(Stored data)
......

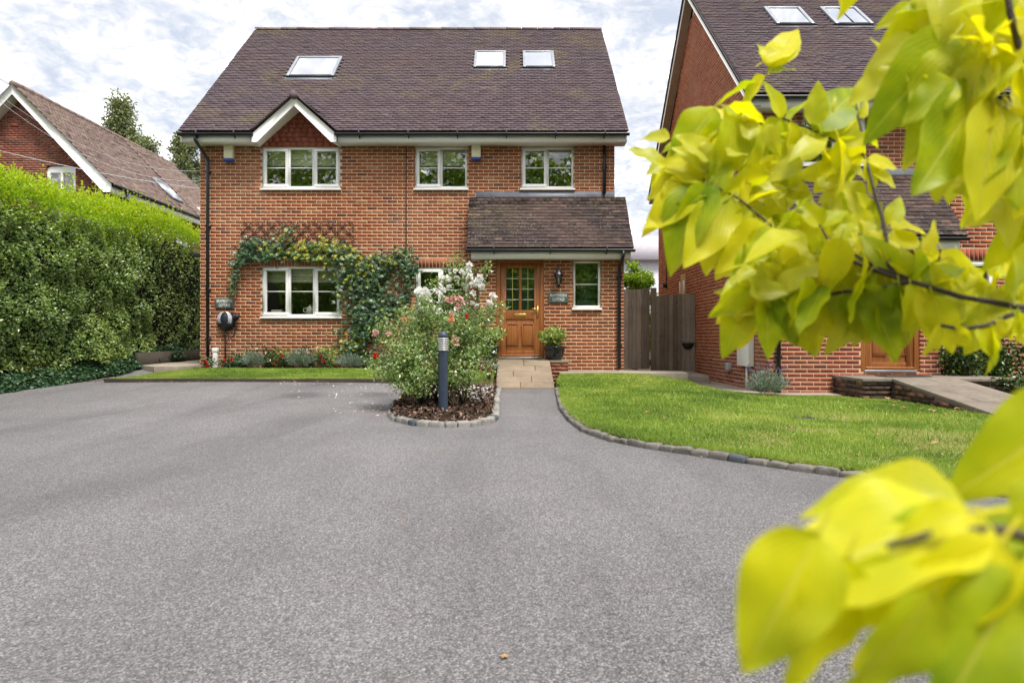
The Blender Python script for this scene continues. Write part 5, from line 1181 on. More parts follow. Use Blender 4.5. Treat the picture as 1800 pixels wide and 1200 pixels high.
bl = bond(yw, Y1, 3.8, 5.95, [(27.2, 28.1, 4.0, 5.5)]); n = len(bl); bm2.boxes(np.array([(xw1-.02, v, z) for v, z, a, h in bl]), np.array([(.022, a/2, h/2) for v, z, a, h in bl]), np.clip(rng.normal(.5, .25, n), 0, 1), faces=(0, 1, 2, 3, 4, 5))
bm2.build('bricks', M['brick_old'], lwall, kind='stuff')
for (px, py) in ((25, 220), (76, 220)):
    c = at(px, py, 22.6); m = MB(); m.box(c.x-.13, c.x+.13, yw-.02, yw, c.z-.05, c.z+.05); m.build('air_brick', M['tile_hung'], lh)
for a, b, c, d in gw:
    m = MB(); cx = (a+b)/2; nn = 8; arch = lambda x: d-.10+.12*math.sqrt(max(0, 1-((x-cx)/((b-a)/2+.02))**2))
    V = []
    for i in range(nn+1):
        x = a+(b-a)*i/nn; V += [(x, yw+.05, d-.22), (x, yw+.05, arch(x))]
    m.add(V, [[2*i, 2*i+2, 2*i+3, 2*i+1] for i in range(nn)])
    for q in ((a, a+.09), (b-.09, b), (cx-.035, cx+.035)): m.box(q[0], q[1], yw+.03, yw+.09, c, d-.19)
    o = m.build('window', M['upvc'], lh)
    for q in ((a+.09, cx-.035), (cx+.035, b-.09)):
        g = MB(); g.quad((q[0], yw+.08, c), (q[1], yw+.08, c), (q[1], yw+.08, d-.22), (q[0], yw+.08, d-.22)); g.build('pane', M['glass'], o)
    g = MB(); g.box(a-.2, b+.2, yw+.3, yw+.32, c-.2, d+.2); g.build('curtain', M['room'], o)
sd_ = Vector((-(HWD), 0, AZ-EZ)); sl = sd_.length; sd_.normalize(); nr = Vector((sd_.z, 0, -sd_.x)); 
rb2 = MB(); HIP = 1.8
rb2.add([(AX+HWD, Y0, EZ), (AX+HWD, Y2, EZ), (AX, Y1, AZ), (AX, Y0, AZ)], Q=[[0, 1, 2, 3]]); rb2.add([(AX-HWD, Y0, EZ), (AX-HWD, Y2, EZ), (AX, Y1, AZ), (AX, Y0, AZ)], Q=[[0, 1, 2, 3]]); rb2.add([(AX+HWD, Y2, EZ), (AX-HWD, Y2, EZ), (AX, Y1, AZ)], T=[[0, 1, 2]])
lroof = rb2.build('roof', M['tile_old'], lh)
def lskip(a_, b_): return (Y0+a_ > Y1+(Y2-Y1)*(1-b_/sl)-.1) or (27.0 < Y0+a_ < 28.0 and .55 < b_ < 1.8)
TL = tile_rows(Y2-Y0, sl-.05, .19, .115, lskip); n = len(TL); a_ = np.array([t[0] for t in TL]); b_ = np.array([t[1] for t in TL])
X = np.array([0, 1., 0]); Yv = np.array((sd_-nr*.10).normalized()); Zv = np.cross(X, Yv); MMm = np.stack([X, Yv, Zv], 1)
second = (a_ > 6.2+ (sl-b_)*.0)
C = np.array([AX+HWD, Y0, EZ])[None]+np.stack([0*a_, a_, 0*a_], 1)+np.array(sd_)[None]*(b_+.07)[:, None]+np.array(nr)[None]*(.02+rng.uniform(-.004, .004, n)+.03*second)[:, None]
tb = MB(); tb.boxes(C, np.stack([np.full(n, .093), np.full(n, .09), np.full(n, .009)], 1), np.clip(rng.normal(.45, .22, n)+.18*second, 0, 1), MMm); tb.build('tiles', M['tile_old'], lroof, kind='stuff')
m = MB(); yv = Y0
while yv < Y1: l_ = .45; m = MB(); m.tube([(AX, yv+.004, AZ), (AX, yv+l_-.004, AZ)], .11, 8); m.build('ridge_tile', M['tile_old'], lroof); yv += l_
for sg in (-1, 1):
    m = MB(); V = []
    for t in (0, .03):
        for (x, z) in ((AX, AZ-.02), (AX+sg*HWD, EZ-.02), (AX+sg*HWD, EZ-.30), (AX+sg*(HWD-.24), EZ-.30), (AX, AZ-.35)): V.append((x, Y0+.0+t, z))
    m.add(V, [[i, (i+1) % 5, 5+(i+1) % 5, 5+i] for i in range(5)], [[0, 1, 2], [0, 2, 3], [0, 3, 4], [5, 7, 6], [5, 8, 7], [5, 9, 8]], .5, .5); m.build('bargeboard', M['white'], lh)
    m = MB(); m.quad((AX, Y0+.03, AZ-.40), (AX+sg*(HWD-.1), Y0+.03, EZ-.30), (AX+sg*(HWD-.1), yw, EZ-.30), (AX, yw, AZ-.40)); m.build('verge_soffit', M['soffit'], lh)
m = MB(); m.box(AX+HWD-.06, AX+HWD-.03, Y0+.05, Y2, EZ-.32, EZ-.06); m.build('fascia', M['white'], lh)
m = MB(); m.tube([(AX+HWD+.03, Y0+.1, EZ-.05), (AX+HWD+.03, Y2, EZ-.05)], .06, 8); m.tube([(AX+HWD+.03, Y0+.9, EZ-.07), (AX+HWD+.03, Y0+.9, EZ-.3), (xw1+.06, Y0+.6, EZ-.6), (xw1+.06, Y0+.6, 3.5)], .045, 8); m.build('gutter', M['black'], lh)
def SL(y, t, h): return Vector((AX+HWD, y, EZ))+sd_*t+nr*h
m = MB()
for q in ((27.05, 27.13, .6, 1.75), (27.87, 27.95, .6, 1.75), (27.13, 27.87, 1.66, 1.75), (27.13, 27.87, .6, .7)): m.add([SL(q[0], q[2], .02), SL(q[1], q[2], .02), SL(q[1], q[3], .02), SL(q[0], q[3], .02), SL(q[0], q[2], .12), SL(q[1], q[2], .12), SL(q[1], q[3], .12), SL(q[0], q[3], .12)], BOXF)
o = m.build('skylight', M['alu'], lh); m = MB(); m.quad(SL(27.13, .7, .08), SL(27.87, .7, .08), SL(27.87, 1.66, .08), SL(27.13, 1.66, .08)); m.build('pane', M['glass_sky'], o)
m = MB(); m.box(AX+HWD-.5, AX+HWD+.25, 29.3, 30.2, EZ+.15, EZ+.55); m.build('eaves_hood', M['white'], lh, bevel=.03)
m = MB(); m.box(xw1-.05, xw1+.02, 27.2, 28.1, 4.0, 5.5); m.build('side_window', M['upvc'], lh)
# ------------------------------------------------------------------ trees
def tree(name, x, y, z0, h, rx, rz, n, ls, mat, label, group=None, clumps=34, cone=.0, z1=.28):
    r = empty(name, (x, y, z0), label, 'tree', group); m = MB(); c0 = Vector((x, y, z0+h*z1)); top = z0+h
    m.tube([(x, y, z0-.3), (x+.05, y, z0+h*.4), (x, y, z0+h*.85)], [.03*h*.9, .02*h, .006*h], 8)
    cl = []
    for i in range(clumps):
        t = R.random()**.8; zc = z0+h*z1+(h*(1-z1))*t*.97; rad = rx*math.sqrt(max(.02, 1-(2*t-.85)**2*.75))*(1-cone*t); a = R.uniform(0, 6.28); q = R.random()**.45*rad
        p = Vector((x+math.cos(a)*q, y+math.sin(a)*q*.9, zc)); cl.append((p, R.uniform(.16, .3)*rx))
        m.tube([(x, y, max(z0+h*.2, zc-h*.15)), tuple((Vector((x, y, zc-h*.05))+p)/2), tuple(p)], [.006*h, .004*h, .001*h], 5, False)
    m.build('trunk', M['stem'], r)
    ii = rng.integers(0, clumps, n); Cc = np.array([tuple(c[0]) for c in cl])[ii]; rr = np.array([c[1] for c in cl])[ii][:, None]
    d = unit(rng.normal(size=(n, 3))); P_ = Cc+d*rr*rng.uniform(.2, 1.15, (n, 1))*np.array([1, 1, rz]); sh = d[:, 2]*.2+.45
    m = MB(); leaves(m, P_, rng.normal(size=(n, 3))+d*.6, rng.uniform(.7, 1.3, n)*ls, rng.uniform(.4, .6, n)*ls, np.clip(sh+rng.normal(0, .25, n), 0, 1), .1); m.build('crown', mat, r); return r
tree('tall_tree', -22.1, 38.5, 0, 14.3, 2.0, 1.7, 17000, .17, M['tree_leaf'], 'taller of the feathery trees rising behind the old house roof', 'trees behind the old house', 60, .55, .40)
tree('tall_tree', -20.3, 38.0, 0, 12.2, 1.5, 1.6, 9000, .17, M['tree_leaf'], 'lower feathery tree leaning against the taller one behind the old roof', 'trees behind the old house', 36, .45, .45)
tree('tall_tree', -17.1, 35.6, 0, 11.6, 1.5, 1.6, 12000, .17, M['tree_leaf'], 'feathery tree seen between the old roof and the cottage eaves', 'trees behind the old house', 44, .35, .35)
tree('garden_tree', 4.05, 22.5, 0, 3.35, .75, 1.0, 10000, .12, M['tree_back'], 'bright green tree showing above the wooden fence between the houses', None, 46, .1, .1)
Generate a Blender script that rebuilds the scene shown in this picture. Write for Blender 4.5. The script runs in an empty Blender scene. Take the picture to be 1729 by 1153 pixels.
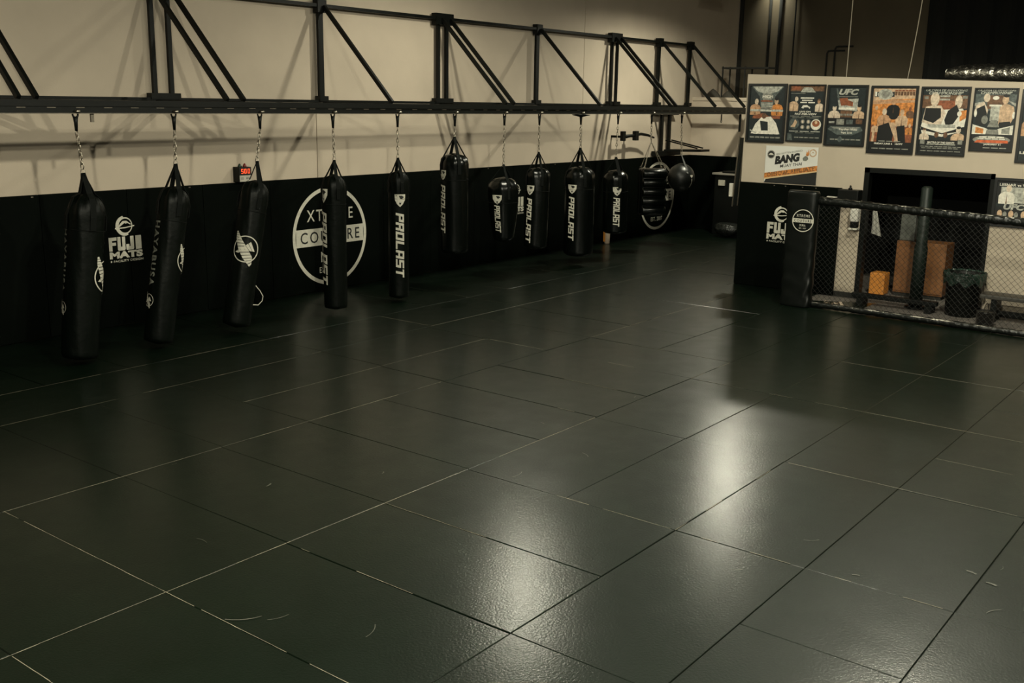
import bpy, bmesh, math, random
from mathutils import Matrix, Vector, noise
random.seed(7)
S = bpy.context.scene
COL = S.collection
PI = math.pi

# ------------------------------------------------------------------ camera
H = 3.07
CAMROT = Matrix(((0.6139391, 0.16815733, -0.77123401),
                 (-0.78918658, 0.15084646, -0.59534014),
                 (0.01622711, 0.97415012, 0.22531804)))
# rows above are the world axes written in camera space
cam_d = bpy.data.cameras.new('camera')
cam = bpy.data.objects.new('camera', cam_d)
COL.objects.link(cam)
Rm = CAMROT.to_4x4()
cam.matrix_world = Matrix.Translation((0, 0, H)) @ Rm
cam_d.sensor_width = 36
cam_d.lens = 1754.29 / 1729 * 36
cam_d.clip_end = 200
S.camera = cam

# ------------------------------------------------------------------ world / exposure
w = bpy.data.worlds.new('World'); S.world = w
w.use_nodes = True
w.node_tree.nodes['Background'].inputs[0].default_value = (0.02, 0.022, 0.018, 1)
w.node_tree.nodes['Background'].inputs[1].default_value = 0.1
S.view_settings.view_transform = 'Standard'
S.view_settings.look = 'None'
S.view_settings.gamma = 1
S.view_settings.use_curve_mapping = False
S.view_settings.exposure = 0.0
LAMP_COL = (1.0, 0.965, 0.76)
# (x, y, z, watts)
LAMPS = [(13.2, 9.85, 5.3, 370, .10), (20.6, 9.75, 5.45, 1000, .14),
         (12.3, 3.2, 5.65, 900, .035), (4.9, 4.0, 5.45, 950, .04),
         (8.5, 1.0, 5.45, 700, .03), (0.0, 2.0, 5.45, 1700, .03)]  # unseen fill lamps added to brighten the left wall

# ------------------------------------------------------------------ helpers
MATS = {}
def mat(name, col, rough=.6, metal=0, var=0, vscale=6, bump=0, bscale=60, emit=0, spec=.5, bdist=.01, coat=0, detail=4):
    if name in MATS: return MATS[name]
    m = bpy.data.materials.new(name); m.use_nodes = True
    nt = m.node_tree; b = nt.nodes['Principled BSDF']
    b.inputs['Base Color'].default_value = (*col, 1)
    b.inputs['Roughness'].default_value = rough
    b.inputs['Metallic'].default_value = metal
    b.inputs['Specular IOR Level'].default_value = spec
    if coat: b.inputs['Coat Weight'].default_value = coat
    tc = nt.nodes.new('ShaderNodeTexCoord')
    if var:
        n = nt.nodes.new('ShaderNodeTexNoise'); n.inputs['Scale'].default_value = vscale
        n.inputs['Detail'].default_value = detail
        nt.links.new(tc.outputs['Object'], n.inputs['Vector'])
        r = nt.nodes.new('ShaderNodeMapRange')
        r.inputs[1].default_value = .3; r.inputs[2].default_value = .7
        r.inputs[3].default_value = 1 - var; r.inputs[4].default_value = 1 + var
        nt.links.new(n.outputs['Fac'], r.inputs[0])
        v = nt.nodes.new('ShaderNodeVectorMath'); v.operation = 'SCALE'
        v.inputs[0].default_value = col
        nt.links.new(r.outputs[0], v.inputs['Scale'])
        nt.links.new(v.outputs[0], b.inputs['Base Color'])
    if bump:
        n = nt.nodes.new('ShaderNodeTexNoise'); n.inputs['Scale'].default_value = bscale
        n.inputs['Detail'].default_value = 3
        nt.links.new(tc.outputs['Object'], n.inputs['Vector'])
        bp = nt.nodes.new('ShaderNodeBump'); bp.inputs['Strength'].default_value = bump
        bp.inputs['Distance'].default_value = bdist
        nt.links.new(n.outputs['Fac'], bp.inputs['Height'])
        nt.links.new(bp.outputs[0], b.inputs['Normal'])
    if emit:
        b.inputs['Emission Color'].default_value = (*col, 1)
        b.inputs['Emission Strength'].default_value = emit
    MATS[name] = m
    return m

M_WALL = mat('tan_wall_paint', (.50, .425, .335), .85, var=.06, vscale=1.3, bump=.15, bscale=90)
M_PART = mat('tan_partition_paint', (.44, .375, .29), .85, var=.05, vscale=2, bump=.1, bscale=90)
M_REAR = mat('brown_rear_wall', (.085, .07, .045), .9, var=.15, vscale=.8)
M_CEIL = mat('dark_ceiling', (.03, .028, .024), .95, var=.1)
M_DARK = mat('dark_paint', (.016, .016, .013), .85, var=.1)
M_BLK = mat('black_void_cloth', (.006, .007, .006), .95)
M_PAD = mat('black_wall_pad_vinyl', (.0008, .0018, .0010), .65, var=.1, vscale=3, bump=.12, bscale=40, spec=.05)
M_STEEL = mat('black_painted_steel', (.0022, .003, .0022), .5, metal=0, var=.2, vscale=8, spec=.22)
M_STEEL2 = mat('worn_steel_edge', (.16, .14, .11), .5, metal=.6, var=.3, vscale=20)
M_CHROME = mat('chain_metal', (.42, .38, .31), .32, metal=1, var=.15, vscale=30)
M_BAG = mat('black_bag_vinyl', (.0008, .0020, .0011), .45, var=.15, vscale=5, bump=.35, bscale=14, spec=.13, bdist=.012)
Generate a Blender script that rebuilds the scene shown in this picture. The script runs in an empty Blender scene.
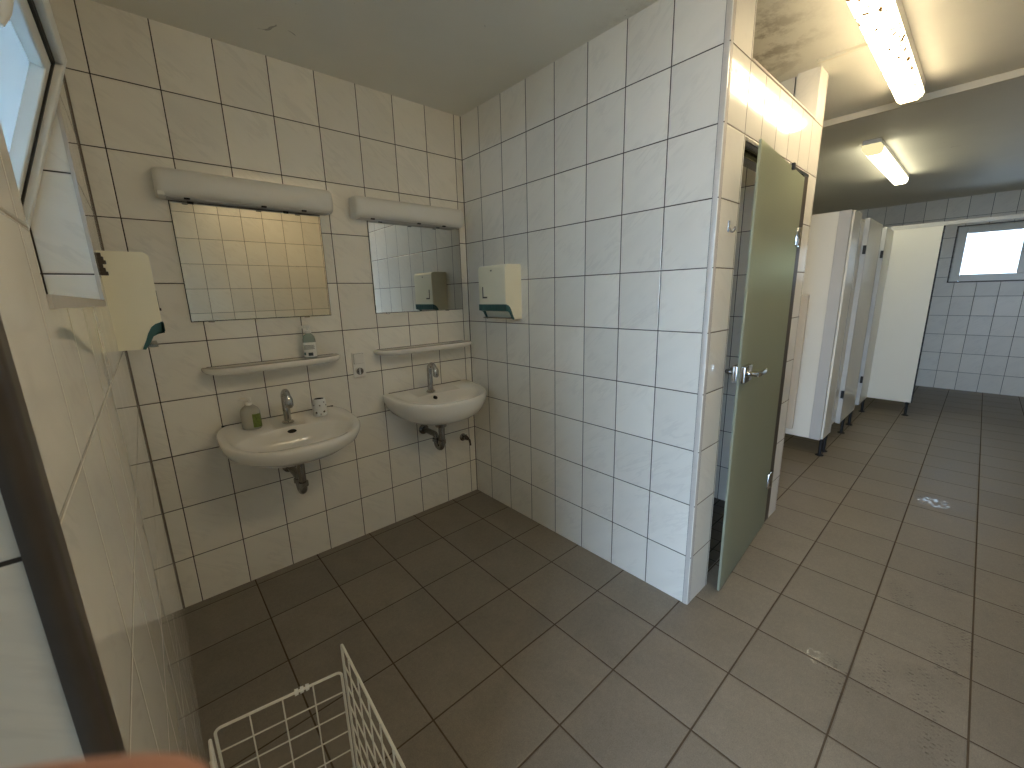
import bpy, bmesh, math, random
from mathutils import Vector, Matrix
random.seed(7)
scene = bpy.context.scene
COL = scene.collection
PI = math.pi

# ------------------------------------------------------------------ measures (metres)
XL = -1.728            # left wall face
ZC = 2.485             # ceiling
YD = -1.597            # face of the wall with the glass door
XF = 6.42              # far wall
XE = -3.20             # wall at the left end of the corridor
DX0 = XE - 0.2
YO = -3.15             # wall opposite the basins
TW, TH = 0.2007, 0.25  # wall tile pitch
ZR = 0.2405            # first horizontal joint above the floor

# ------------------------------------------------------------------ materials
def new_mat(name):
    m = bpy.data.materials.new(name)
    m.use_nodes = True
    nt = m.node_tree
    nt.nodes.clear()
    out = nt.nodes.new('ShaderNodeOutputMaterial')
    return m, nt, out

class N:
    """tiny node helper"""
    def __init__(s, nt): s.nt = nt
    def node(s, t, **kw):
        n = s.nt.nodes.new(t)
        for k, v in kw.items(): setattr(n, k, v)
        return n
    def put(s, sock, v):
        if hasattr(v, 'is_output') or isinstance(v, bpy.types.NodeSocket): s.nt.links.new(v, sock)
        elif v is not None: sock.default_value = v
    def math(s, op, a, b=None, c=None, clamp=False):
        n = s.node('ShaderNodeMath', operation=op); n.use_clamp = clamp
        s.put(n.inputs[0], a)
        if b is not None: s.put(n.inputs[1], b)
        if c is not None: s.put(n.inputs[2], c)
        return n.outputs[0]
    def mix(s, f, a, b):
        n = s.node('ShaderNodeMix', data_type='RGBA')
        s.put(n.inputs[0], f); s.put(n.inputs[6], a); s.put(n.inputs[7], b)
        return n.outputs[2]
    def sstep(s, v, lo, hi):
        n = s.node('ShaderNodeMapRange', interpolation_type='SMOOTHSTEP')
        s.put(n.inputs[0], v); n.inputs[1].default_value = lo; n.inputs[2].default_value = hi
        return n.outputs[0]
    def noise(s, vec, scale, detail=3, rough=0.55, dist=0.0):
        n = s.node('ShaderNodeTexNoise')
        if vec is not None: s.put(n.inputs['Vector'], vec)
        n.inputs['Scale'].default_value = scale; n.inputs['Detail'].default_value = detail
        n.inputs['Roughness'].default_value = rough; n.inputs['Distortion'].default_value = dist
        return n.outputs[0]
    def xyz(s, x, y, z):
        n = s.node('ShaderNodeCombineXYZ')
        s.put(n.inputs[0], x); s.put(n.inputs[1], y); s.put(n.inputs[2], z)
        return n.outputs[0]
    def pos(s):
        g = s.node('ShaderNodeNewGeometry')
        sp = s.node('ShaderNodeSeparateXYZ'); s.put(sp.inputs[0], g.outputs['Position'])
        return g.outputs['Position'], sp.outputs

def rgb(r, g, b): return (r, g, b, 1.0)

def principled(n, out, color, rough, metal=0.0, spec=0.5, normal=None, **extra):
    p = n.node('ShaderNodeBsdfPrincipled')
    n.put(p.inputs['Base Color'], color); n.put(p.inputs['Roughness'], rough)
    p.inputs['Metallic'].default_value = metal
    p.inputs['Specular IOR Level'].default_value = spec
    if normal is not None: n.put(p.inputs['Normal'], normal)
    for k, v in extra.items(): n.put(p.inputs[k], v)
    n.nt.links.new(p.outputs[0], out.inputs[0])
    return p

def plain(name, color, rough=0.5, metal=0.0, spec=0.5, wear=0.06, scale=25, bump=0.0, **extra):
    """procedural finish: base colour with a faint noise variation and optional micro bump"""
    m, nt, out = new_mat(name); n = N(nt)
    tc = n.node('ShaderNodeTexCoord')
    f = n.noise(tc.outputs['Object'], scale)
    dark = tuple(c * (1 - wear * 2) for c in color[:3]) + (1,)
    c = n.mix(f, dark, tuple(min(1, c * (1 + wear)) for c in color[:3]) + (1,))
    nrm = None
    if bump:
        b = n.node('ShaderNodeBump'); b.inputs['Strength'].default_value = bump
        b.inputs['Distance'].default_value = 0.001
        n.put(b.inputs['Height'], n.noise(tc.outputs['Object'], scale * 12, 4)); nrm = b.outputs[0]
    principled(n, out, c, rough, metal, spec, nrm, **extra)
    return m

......

→ Goal
From the records above, copy exactly the stretch from the line holding "this picture. The" through the line holding "return m, nt, out", both ends included, without the pictures.

→ Exercise output
Generate a Blender script that rebuilds the scene shown in this picture. The script runs in an empty Blender scene.
import bpy, bmesh, math, random
from mathutils import Vector, Matrix
random.seed(7)
scene = bpy.context.scene
COL = scene.collection
PI = math.pi

# ------------------------------------------------------------------ measures (metres)
XL = -1.728            # left wall face
ZC = 2.485             # ceiling
YD = -1.597            # face of the wall with the glass door
XF = 6.42              # far wall
XE = -3.20             # wall at the left end of the corridor
DX0 = XE - 0.2
YO = -3.15             # wall opposite the basins
TW, TH = 0.2007, 0.25  # wall tile pitch
ZR = 0.2405            # first horizontal joint above the floor

# ------------------------------------------------------------------ materials
def new_mat(name):
    m = bpy.data.materials.new(name)
    m.use_nodes = True
    nt = m.node_tree
    nt.nodes.clear()
    out = nt.nodes.new('ShaderNodeOutputMaterial')
    return m, nt, out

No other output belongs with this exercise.